If you are not aware, especially on mirrorless cameras there is a phenomenon called shutter shock, which very simplistically is that vibration from the mechanical shutter that can cause blur or a loss of resolution especially at slower shutter speeds starting at 1/100th of a second to around 1/8th of a second and sometimes slower. This happens more frequently on a mirrorless camera because there are more actions the shutter has to perform because the sensor is normally exposed and open. The shutter has to first close before exposing the image. These actions are a lot more than what a DSLR does.
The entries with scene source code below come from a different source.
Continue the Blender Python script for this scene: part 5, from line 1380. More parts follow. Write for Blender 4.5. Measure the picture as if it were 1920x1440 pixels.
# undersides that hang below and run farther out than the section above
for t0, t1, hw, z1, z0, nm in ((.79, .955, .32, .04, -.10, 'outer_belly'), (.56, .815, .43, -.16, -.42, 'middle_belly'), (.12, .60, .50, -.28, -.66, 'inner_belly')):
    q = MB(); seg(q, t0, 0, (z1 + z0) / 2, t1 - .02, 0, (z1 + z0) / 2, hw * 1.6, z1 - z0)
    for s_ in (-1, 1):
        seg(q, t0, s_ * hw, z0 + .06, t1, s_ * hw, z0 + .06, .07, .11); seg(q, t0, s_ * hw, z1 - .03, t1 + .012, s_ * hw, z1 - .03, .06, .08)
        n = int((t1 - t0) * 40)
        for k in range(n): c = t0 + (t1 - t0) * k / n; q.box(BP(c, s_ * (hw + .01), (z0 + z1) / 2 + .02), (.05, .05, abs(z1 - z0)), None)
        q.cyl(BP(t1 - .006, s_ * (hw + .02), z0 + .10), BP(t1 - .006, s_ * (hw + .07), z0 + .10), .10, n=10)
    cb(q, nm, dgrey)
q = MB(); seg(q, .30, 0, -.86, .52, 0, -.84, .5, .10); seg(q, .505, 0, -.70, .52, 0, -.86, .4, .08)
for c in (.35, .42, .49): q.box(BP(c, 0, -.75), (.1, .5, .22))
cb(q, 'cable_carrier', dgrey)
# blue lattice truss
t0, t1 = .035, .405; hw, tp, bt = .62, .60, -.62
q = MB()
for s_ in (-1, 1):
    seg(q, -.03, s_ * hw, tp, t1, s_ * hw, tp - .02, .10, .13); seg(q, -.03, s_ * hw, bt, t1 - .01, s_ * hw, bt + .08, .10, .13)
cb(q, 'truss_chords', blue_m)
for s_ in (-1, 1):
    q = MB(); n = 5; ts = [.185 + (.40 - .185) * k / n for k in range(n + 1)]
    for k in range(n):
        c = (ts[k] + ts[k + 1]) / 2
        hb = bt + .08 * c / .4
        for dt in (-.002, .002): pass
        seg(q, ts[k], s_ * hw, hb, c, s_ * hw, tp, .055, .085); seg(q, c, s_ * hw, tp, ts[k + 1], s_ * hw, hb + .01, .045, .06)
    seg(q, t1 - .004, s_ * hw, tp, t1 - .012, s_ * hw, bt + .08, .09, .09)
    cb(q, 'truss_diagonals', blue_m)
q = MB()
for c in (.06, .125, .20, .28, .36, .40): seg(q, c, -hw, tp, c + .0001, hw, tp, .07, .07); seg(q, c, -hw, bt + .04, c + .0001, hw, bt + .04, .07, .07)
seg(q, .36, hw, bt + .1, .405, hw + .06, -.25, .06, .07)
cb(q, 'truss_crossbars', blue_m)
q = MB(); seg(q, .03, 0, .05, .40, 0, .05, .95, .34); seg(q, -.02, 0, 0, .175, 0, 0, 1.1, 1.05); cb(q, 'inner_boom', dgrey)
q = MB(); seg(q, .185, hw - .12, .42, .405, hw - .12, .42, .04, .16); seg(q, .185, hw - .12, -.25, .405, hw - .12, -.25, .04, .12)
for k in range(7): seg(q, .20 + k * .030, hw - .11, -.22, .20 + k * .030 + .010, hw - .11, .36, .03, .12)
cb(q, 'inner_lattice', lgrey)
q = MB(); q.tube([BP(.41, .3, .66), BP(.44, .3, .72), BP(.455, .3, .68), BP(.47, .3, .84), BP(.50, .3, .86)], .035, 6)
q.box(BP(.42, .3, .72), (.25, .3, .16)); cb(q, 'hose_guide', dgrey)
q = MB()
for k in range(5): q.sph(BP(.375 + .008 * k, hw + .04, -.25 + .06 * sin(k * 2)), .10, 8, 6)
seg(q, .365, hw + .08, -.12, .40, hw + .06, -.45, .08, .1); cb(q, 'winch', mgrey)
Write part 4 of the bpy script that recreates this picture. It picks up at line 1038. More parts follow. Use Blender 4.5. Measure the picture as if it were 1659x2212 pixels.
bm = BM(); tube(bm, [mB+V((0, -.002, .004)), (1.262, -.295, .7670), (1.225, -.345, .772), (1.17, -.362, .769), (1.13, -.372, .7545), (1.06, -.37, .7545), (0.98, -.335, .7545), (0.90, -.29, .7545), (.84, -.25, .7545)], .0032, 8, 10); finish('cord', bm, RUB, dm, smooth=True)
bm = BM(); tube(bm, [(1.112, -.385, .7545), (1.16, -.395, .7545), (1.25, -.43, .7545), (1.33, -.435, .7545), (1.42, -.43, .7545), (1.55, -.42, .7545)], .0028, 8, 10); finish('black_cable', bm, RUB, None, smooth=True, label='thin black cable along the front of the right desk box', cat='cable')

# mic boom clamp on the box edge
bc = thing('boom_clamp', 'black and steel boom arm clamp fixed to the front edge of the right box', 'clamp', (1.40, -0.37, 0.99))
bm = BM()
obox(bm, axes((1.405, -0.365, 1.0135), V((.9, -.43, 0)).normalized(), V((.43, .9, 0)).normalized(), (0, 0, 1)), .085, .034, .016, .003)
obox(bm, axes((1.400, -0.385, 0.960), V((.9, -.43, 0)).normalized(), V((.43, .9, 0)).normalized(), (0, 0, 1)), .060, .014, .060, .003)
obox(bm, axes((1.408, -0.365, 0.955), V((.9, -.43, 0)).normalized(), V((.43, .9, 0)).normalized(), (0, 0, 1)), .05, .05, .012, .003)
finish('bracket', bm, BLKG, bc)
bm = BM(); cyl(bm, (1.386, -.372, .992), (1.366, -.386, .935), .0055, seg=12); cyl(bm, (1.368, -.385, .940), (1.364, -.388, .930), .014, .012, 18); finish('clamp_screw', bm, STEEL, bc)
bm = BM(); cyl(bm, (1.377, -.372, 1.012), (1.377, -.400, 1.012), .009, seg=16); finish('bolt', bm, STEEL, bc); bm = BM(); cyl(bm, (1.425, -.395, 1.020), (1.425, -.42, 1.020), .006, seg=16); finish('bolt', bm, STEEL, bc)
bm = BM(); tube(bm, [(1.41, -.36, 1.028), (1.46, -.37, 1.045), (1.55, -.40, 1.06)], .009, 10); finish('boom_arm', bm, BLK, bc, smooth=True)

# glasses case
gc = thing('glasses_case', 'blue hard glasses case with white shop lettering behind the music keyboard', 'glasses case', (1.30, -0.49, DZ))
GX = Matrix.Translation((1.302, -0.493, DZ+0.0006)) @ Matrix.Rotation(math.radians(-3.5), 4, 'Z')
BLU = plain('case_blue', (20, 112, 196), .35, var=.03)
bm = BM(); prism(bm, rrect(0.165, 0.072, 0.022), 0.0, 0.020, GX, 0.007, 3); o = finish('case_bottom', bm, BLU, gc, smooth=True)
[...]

This amplifies the vibration effect on mirrorless cameras more than DSLRs did in the past.
Canon looks to combat this with a floating shutter assembly.
They first attempted to do this with a floating shutter;
an image pickup device that holds a shutter in a floating state so as to be movable only in the traveling direction of the shutter blade by using a spring, and absorbs vibration due to the traveling of the shutter blade.
however, they found was not accurate enough.
And in this patent application, they describe a mechanism that uses electromagnets to move the shutter instead which reduces the amount of vibration caused by the assembly. (Thanks for the clarification - I'll blame it on 60 hours' worth of jetlag still).
This is pretty cool and could be useful on cheaper cameras that Canon makes in the future that do not have a global shutter - which of course eliminates this completely.